The fourth member of the party on that bucolic outing was George Tioli, an ‘Italian boy . . . quite a civilised and interesting person’. Tioli was a ‘child-psychologist’ according to Lois, who disapproved of all psychology, and according to Charles ‘a refugee from Fascist Italy’ who ‘pretended to be a journalist’. He tagged along with the Orrs when he was free, which was rather often, and he was a dab hand at getting their mail out of Spain through connections he claimed to enjoy at the Turkish mission. In spite of his charms, they came to feel that George was an obscure fellow, but in May 1937, as the Generalitat and the Communists resolved to stitch up the libertarian left in Barcelona, he began to hint that he was not just a feckless, pretty face.
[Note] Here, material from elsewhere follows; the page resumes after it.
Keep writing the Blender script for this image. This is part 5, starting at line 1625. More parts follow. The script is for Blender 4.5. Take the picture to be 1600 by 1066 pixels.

On May Day the Generalitat cancelled the traditional workers’ marches in the name of the war effort. Two days later the Guardia de Asalto marched on the telephone exchange, run largely by the anarchists. Ministers in Madrid and locally had had it up to here with the Barcelona telephone exchange. In The Spanish Civil War (2001), Hugh Thomas tells of an anarchist phone operator interrupting a call from the president of the Republic to his counterpart in Catalonia and announcing that ‘lines should be used for more important purposes than a talk between the two presidents.’ The POUM rallied to the anarchists once the shooting started; Orwell (who’d come into the POUM militias via the ILP) was among them, having arrived in Barcelona for some well-earned leave from the front only to find himself holed up with a rifle alongside POUM comrades, defending the Telefónica – owned, as it happened, by the US corporation ITT.